Without lifting his eyes from his sefer, R' Chaim casually replied: "In Shmaitsa, gimmel."

A single copy of the Ketzos was once brought to Shanghai. When R' Chaim opened it, he saw that its first two page were missing. There and then, he re-transcribed them, word for word.

Why did R' Arye Leib merit all this?

Surely because "the Torah [he] studied under duress remained with [him]." Had the brilliant R' Arye Leib studied only an hour a day, he still would have been one of the greatest lamdonim of this time. Blessed with so many talents, he could have studied less diligently, less zealously. He could have — but he refused. With unbelievable yeg'ia, and unsurpassed hasmodoh, he toiled over his Talmud, day and night. Winter, summer, rain or shine, he studied Torah ceaselessly. This Torah remained with him, and has stood in his stead forever.

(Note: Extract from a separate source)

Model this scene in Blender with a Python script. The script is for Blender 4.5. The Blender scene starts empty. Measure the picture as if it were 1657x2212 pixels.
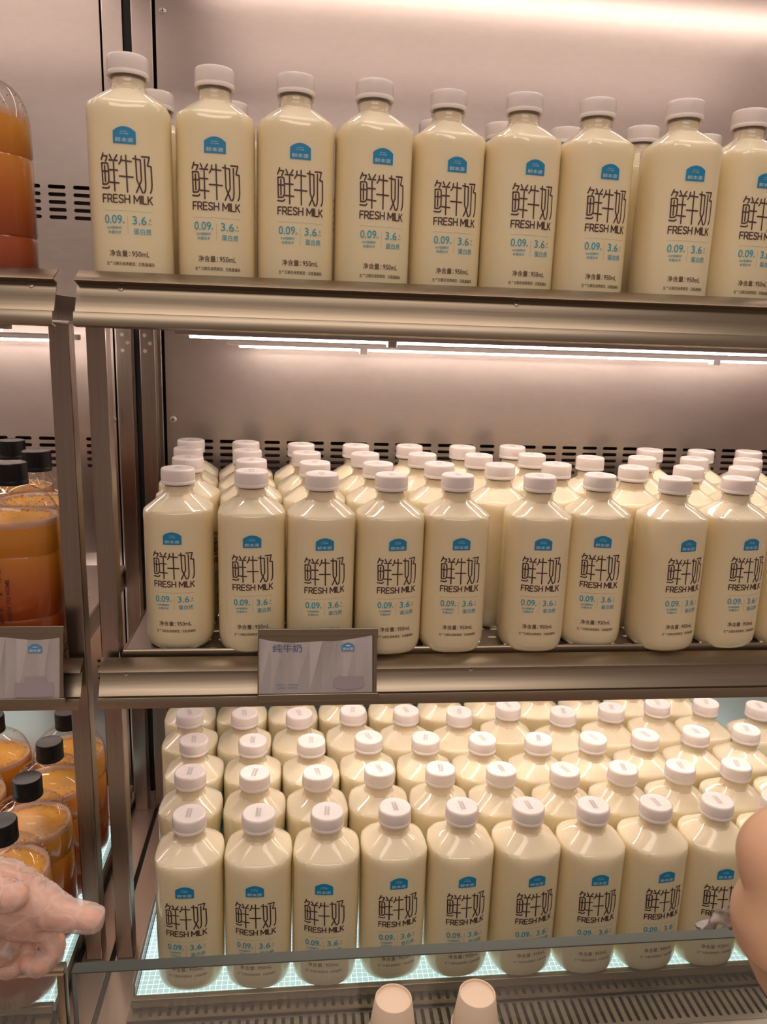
import bpy, bmesh, math, random
from mathutils import Vector, Matrix, noise
PI = math.pi
random.seed(7)
C = bpy.context.scene.collection
sc = bpy.context.scene

# ------------------------------------------------------------------ camera
F_PX, PITCH, YAW, ROLL = 1694.252, 0.224375, 0.113935, 0.034101
CAM = Vector((0.146912, -0.984445, 0.400036))
fwd = Vector((math.sin(YAW)*math.cos(PITCH), math.cos(YAW)*math.cos(PITCH), -math.sin(PITCH)))
right = Vector((math.cos(YAW), -math.sin(YAW), 0))
up = right.cross(fwd)
r2 = right*math.cos(ROLL) + up*math.sin(ROLL)
u2 = -right*math.sin(ROLL) + up*math.cos(ROLL)
cam_data = bpy.data.cameras.new('camera')
cam = bpy.data.objects.new('camera', cam_data); C.objects.link(cam)
cam.matrix_world = Matrix(((r2.x, u2.x, -fwd.x, CAM.x), (r2.y, u2.y, -fwd.y, CAM.y), (r2.z, u2.z, -fwd.z, CAM.z), (0, 0, 0, 1)))
cam_data.sensor_fit = 'HORIZONTAL'; cam_data.sensor_width = 36.0
cam_data.lens = F_PX/1657*36.0
cam_data.clip_start = 0.02
cam_data.dof.use_dof = True; cam_data.dof.focus_distance = 1.03; cam_data.dof.aperture_fstop = 13.0
sc.camera = cam

# ------------------------------------------------------------------ world, lights, exposure
LED_COL = (1.0, 0.80, 0.70)
LED_STRENGTH = 18.0
CANOPY_STRENGTH = 13.0
LOWER_STRENGTH = 18.0
ROOM_W = 12.0
FILL_W = 17.0
w = bpy.data.worlds.new('store'); sc.world = w; w.use_nodes = True
nt = w.node_tree; bg = nt.nodes['Background']
tc = nt.nodes.new('ShaderNodeTexCoord'); sx = nt.nodes.new('ShaderNodeSeparateXYZ'); rmp = nt.nodes.new('ShaderNodeValToRGB')
mp = nt.nodes.new('ShaderNodeMapRange'); mp.inputs[1].default_value = -1; mp.inputs[2].default_value = 1
nt.links.new(tc.outputs['Generated'], sx.inputs[0]); nt.links.new(sx.outputs[2], mp.inputs[0]); nt.links.new(mp.outputs[0], rmp.inputs[0])
e = rmp.color_ramp.elements
e[0].position = 0.30; e[0].color = (0.14, 0.09, 0.07, 1)
e[1].position = 0.98; e[1].color = (0.55, 0.43, 0.36, 1)
m_ = rmp.color_ramp.elements.new(0.55); m_.color = (0.14, 0.10, 0.08, 1); m_ = rmp.color_ramp.elements.new(0.78); m_.color = (0.15, 0.11, 0.09, 1); m_ = rmp.color_ramp.elements.new(0.93); m_.color = (0.12, 0.088, 0.07, 1)
nt.links.new(rmp.outputs[0], bg.inputs[0]); bg.inputs[1].default_value = 1.35

def area(name, loc, rot, sx_, sy_, power, col):
    d = bpy.data.lights.new(name, 'AREA'); d.shape = 'RECTANGLE'; d.size = sx_; d.size_y = sy_; d.energy = power; d.color = col
    o = bpy.data.objects.new(name, d); o.location = loc; o.rotation_euler = rot; C.objects.link(o); return o
area('store_ceiling_light', (0.3, -0.60, 2.4), (math.radians(5), 0, 0), 2.6, 0.5, ROOM_W, (1.0, 0.84, 0.74))
area('added_front_fill', (0.2, -2.5, 2.1), (math.radians(50), 0, 0), 2.6, 0.5, FILL_W, (1.0, 0.86, 0.77))  # added fill lamp, lifts the bottle fronts and price cards

vs = sc.view_settings
sc.display_settings.display_device = 'sRGB'
vs.view_transform = 'Standard'; vs.look = 'None'; vs.gamma = 1.0; vs.use_curve_mapping = False
vs.exposure = 0.48
try:
    sc.cycles.max_bounces = 10; sc.cycles.transparent_max_bounces = 24; sc.cycles.caustics_reflective = False; sc.cycles.caustics_refractive = False
    sc.cycles.sample_clamp_indirect = 4.0
except Exception: pass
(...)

In yeshiva circles, the remarkable success of his book is generally attributed to a particular incident. One Yom Kippur, R' Arye Leib fell ill. The doctor who was summoned to his bedside, ordered him in no uncertain terms to eat. "If you don't obey me, your life will be endangered."

R' Arye Leib's sorrow was unbearable. He divided his food into three portions, and ate them, as tears flowed from him eyes. On the merit of this sorrow, say some, his books have enlightened the eyes of all Israel. Others add that R' Arye Leib was informed of the validity of this conjecture in a dream.